9 décembre 2020
https://www.openedition.org/12554 , info:eu-repo/semantics/openAccess
Cecilia Nubola, « L’ennemi politique », Presses universitaires de Provence, ID : 10.4000/books.pup.17652
Cet article cherche à analyser la littérature judiciaire ou « de l’échafaud », c’est-à-dire les récits de procès et d’exécutions de condamnés pour le délit de lèse-majesté dans les États italiens de la première modernité. Ces récits concernent avant tout les nobles qui s’opposent aux tentatives de concentration du pouvoir par les princes. Paolo Orgiano, Alfonso Piccolomini, Giovanni Pepoli sont décrits comme des individus méprisables, des bandits cruels, violents, immoraux. Dans cette lutte sanguinaire pour le pouvoir, l’accusation de lèse-majesté criminalise une série toujours plus élargie de comportements qui deviennent des crimes politiques : rébellion, conjuration, hérésie, falsification de documents ou de monnaie, poésies ou récits satiriques (« libelles fameux »). Pour ces criminels, l’exécution pouvait survenir dans le secret ou, au contraire, dans la forme plus publique et meurtrière. Les récits, jetant le discrédit sur les ennemis, réalisent la fonction de soutien au pouvoir du prince qui se présente comme la source de la justice, celui qui peut seul garantir les communautés du pouvoir exorbitant de la noblesse et des violences commises contre les sujets.

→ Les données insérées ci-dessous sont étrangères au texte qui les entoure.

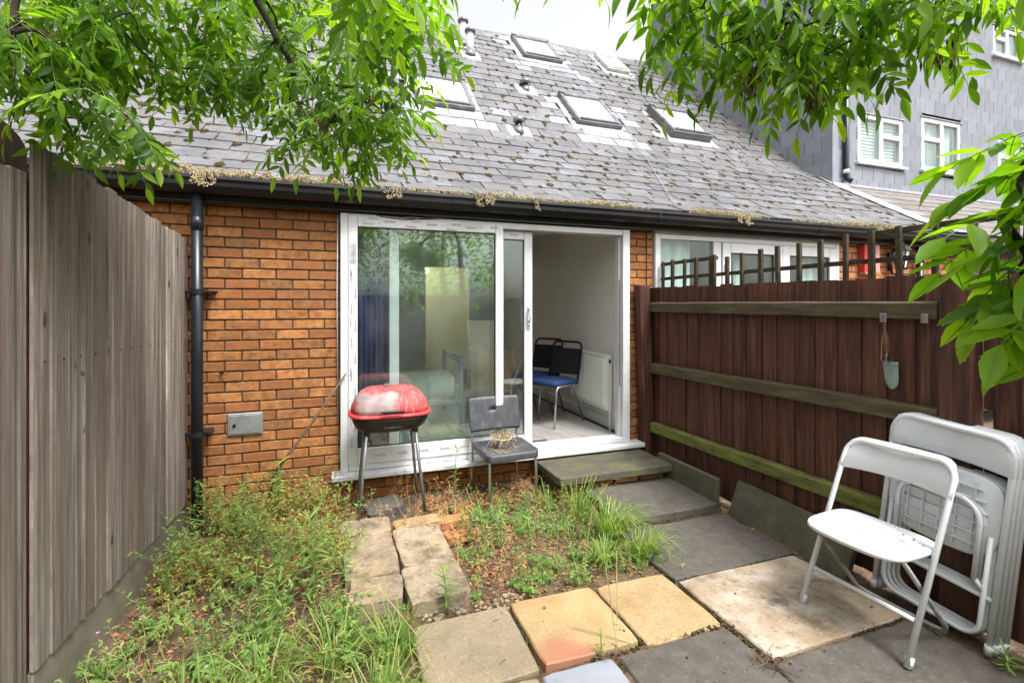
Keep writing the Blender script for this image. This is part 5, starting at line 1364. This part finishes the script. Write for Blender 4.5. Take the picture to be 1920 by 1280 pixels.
SAP = [
  ((1.067, 0.452, 1.730), (0.034, 0.080, 0.043), 6), ((1.028, 0.434, 1.639), (0.041, 0.080, 0.041), 8), ((1.059, 0.455, 1.566), (0.043, 0.080, 0.043), 8),
  ((1.093, 0.464, 1.488), (0.035, 0.080, 0.035), 5), ((1.051, 0.426, 1.779), (0.021, 0.060, 0.025), 3),
]
ash('ash_tree', 'ash tree whose leafy boughs hang across the upper left over the roof', [(-2.3, .7, -.1), (-2.25, .75, 1.2), (-2.1, .85, 2.3), (-1.8, 1.1, 2.9), (-1.2, 1.5, 3.15)],
    [[(-.55, 1.8, 3.0), (-.33, 1.975, 2.722), (-.301, 2.071, 2.669), (-.231, 2.099, 2.544), (-.176, 2.132, 2.443), (-.095, 2.104, 2.389), (-.034, 2.029, 2.22)], [(-.95, 1.8, 2.8), (-.929, 1.923, 2.514), (-.953, 1.931, 2.349), (-.96, 1.934, 2.134)]],
    LEFT, 101, LM, 3, .10, [(-.063, 2.039, 2.23), (.006, 2.015, 2.168), (.104, 1.979, 2.324), (-.974, 2.151, 2.5)])
ash('ash_tree', 'ash tree with brown seed clusters hanging into the upper right', [(2.2, -.7, -.1), (2.1, -.5, 1.4), (1.9, -.1, 2.6), (1.55, .5, 2.85)],
    [[(1.3, .8, 2.6), (1.119, .929, 2.414), (1.098, .957, 2.303), (1.04, .989, 2.21), (1.027, .993, 2.14)]],
    RIGHT, 202, LR, 2, .07, [(1.027, .993, 2.11), (1.124, .895, 2.05), (1.002, 1.023, 2.25), (1.268, .823, 2.22), (1.299, .727, 2.10), (1.093, .938, 2.19)], (.8, 1.05))
ash('ash_sapling', 'bright young ash sapling leaning in at the right edge', [(1.35, .12, -.1), (1.32, .18, .7), (1.25, .28, 1.25), (1.12, .42, 1.42)], [[(1.046, .456, 1.581), (1.03, .46, 1.70)]], SAP, 303, LY, 2, .012, (), (.75, 1.0))
# trees behind the camera (mirrored in the glass)
random.seed(9)
def back_tree(x, y, h, r, label, seed):
    random.seed(seed); t = thing('garden_tree', (x, y, 0), label, 'tree')
    m = MB(); m.tube([(x, y, -.1), (x+.1, y, h*.3), (x-.05, y+.1, h*.62), (x+.05, y, h*.9)], [.13, .10, .07, .02], 10); m.build('trunk', BARK, t, True)
    m = MB()
    for i in range(2600):
        while True:
            p = Vector((rnd(-1, 1), rnd(-1, 1), rnd(-1, 1)))
            if .25 < p.length < 1 and noise.noise(p*2.3+Vector((seed, 0, 0))) > -.12: break
        c_ = Vector((x, y, h*.66)) + Vector((p.x*r, p.y*r, p.z*h*.42)); d = Vector((random.gauss(0, 1), random.gauss(0, 1), random.gauss(-.4, .5))).normalized(); s = d.orthogonal().normalized()*.035
        L = .12; m.add([c_, c_+d*L*.5+s, c_+d*L, c_+d*L*.5-s], [(0, 1, 2, 3)])
    m.build('crown', LEAF, t, kind='stuff')
back_tree(-.2, -4.6, 4.6, 1.7, 'leafy tree behind the near fence mirrored in the left pane', 4)
back_tree(2.6, -4.9, 4.2, 1.6, 'leafy tree behind the near fence mirrored in the right pane', 5)
back_tree(-3.6, -3.2, 4.8, 1.5, 'leafy tree beyond the left fence mirrored in the glass', 6)

# ================================================================== WEEDS
def herb_leaf(m, c_, r, up, lobes=3):
    x = up.orthogonal().normalized(); x = (Matrix.Rotation(rnd(0, 6.28), 3, up) @ x); y = up.cross(x)
    v = [c_]; f = []
    for i in range(lobes):
        a = (i-(lobes-1)/2)*R(62) + rnd(-.15, .15); d = x*math.cos(a)+y*math.sin(a); s = up.cross(d); rr = r*rnd(.8, 1.1)*(1 if i == (lobes-1)//2 else .85)
        b = len(v); v += [c_+d*rr*.55+s*rr*.24+up*rr*.06, c_+d*rr-up*rr*.15, c_+d*rr*.55-s*rr*.24+up*rr*.06]; f.append((0, b, b+1, b+2))
    m.add(v, f)
def patch(name, label, n, region, hfun, mat, stemm, rr, seed, stem=True, flower=0):
    random.seed(seed); m = MB(); made = 0
    while made < n:
        x, y = region()
        if x is None: continue
        made += 1
        z0 = soil_z(x, y); h = hfun(x, y)*rnd(.25, 1.0)
        top = Vector((x+rnd(-.05, .05), y+rnd(-.05, .05), z0+h))
        if stem and random.random() < .45: m.tube([Vector((x, y, z0)), Vector((x, y, z0)).lerp(top, .6)+Vector((rnd(-.02,.02), rnd(-.02,.02), 0)), top], .0009, 3, False, 1)
        up = Vector((random.gauss(0, .45), random.gauss(-.25, .45), 1)).normalized(); herb_leaf(m, top, rnd(*rr), up)
        if flower and random.random() < flower:
            c_ = top+Vector((0, 0, .015))
            for q in range(5):
                a = q*R(72); d = Vector((math.cos(a), math.sin(a), .2)); s = Vector((-d.y, d.x, 0))*.0025; m.add([c_, c_+d*.005+s, c_+d*.008, c_+d*.005-s], [(0,1,2,3)], 2)
    return m.build(name, [mat, stemm, PETAL], kind='stuff', label=label, cat='weeds')
def reg(x0, x1, y0, y1, th=-.2, sc=3.0, off=0.0, excl=()):
    def g():
        x, y = rnd(x0, x1), rnd(y0, y1)
        if noise.noise(Vector((x*sc, y*sc, off))) < th: return None, None
        for (a, b, c_, d) in excl:
            if a < x < b and c_ < y < d: return None, None
        return x, y
    return g
def clumps(name, label, n, region, hfun, mat, stemm, rr, seed, stems=(8, 15), lobes=3, fl=0.0):
    random.seed(seed); m = MB(); k = 0
    while k < n:
        x, y = region()
        if x is None: continue
        k += 1; base = Vector((x, y, soil_z(x, y)-.004)); H = hfun(x, y)*rnd(.55, 1.25); dry = random.random()
        for q in range(random.randint(*stems)):
            a = rnd(0, 6.28); out = H*rnd(.25, 1.15); hh = H*rnd(.35, 1.05); d = Vector((math.cos(a), math.sin(a), 0))
            P = lambda t: base + d*out*t**1.3 + Vector((0, 0, hh*(1.35*t-.35*t*t)))
            m.tube([P(i/3) for i in range(4)], [.0013, .0011, .0009, .0006], 3, False, 1)
            for i in range(random.randint(3, 7)):
                t = rnd(.35, 1.0) if i else 1.0; b = P(t) + Vector((rnd(-1, 1), rnd(-1, 1), rnd(-.2, .6)))*.016
                up = (Vector((random.gauss(0, .4), random.gauss(-.2, .4), 1)) + d*.3).normalized(); herb_leaf(m, b, rnd(*rr)*(1.15-.4*t), up, lobes)
            if random.random() < fl:
                c_ = P(1)+Vector((0, 0, .014))
                for w in range(5):
                    aa = w*R(72); e = Vector((math.cos(aa), math.sin(aa), .2)); s_ = Vector((-e.y, e.x, 0))*.0026; m.add([c_, c_+e*.005+s_, c_+e*.0085, c_+e*.005-s_], [(0,1,2,3)], 2)
    return m.build(name, [mat, stemm, PETAL], kind='stuff', label=label, cat='weeds')
STONES = ((.0, .66, 2.38, 3.4),)
BBQX = ((.02, .68, 2.38, 3.45),)
clumps('herb_robert', 'yellow green and red herb robert sprawling below the brick wall', 84, reg(-.88, .02, 2.85, 3.93, -.16, 2.6, 1), lambda x, y: .15+.13*max(0, (y-2.9)/1.0), HERB, REDSTEM, (.013, .026), 61, (9, 17), 3, .05)
clumps('herb_robert', 'reddish herb robert around the stone path and barbecue legs', 26, reg(-.28, .98, 2.5, 3.88, -.1, 3.4, 3, ((.10, .58, 2.45, 3.1),)), lambda x, y: .12, HERB_RED, REDSTEM, (.011, .021), 62, (6, 12), 3, 0)
clumps('ground_weeds', 'broad leaved green weeds in the bed near the camera', 44, reg(-.96, .26, 1.75, 2.95, -.12, 2.4, 5, ((.06, .62, 2.40, 3.2),)), lambda x, y: .12, WEED, GREENSTEM, (.018, .040), 63, (5, 11), 3, .03)
clumps('ground_weeds', 'low bright weeds between the stone path and the dark slabs', 88, reg(.64, 1.84, 2.36, 3.5, -.22, 3.0, 7), lambda x, y: .075+.07*max(0, (x-1.0)), WEED, GREENSTEM, (.010, .024), 64, (6, 12), 3, 0)
clumps('ground_weeds', 'reddish weeds growing along the foot of the sill', 16, reg(.60, 1.62, 3.35, 3.85, -.2, 3.0, 9), lambda x, y: .13, HERB_RED, REDSTEM, (.011, .020), 65, (6, 12), 3, 0)
patch('seedlings', 'tiny seedlings scattered over the whole bed', 1300, reg(-.95, 1.8, 1.8, 3.9, -.25, 3.2, 11, ((.03, .64, 2.40, 3.3),)), lambda x, y: .03, WEED, GREENSTEM, (.005, .012), 66, False)
def litter(n, region, seed, label):
    random.seed(seed); m = MB(); k = 0
    while k < n:
        x, y = region()
        if x is None: continue
        k += 1; c_ = Vector((x, y, soil_z(x, y)+rnd(.002, .012))); a = rnd(0, 6.28); L = rnd(.007, .020); w = L*rnd(.25, .55)
        d = Vector((math.cos(a), math.sin(a), random.gauss(0, .3))); s = Vector((-math.sin(a), math.cos(a), random.gauss(0, .3)))
        m.add([c_-d*L, c_+s*w+Vector((0,0,.003)), c_+d*L, c_-s*w], [(0, 1, 2, 3)])
    m.build('leaf_litter', LITTER, kind='stuff', label=label, cat='leaf litter')
litter(3200, reg(.60, 1.85, 2.33, 3.85, -.6), 71, 'brown fallen leaves between the stone path and the slabs')
litter(3600, reg(-.99, .35, 1.7, 3.95, -.6), 72, 'brown fallen leaves in the left bed')
litter(700, reg(2.60, 2.80, 1.3, 3.9, -.6), 73, 'dead leaves and debris along the foot of the dark fence')
def blades(m, base, n, h, spread, lean=(0, 0), w=.0030):
    for _ in range(n):
        a = rnd(0, 6.28); r = spread*.25*math.sqrt(random.random()); b = base+Vector((r*math.cos(a), r*math.sin(a), 0)); b.z = soil_z(b.x, b.y)-.005
        a2 = a+random.gauss(0, .7); L = h*rnd(.55, 1.15); out = spread*rnd(.3, 1.1); d = Vector((math.cos(a2)*out+lean[0], math.sin(a2)*out+lean[1], 0)); s = Vector((-math.sin(a2), math.cos(a2), 0))*w*rnd(.7, 1.3)
        p = [b, b+d*.22+Vector((0, 0, L*.5)), b+d*.58+Vector((0, 0, L*.82)), b+d*1.0+Vector((0, 0, L*(.92-rnd(0, .4))))]
        m.add([p[0]-s, p[0]+s, p[1]+s, p[1]-s, p[2]+s*.7, p[2]-s*.7, p[3]], [(0, 1, 2, 3), (3, 2, 4, 5), (5, 4, 6)])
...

Au xixe siècle, le roman historique populaire, qui intègre et publie les matériels judiciaires et les récits de procès et d’exécutions, tend en revanche à récupérer dans un sens positif la figure du « noble bandit », sujet à de grandes passions et à des comportements assurément déchaînés et immoraux, mais non dénués de grandeur et d’héroïsme, et qui se bat pour la défense des libertés communales contre la concentration du pouvoir.